Our athletes come from poor families and it is only when they become part of our program that they could be considered as middle income and eventually excel beyond national level. Similar to many of the sports in the country, those who excel are not the younger athletes but those beyond their teens
and come from the military.

However, in developing potential athletes even before their teens, providing allowances and free meals alone are not sufficient since the families are so poor that whatever money is given to them, including allowances from PSC later as they become members of the national pool, these are turned over
to their families.

When an athlete gets enlisted to the Navy, the first thing he or she would do is to take out a loan either to build or repair their family’s house.

Perhaps what our government can do is to follow what Thailand has done by putting up a sports high school complete with the sports facilities and providing a good academic and sports development program with free tuition fees, boarding and allowances for potential athletes in major sports and who are mostly selected from the Palarong Pambansa winners.

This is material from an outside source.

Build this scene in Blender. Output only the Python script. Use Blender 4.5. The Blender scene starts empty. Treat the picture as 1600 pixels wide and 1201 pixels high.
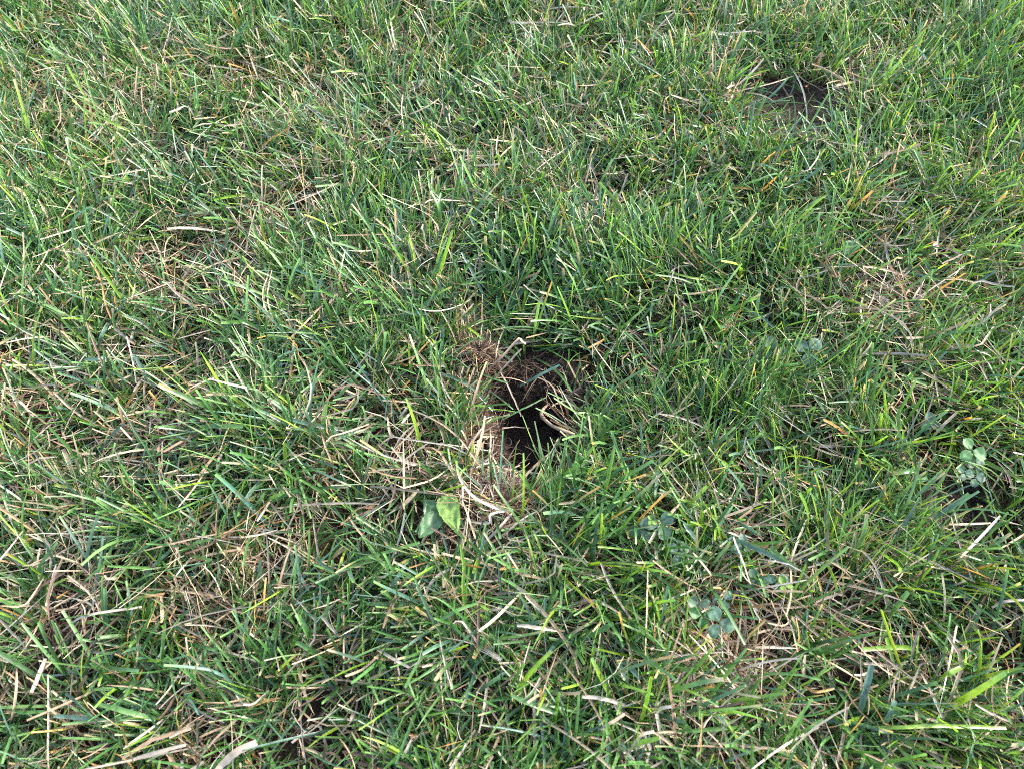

If our former first lady Imelda Marcos has put up the Philippine School of the Arts in Mount Makiling funded by the Department of Education and which still produces the best young artists in the country, the same could be done for sports.

This sports high school will develop the young athletes prior to their reaching their peak beyond their teens and when programs similar to ours, in partnership with the military and supported by PSC’s financial assistance, can take over.

My father must be proud of me now. He was an Ateneo Blue Eagles Hall of Famer in basketball and he gave up teaching me basketball when I still very young. To the Philippine Sportswriter Association, thank you for this Sports Executive of the Year Award, the highest award which I have received in my life.

To all the Philippine sports officials, executives, managers and specially the Filipino athletes, Philippines Fight!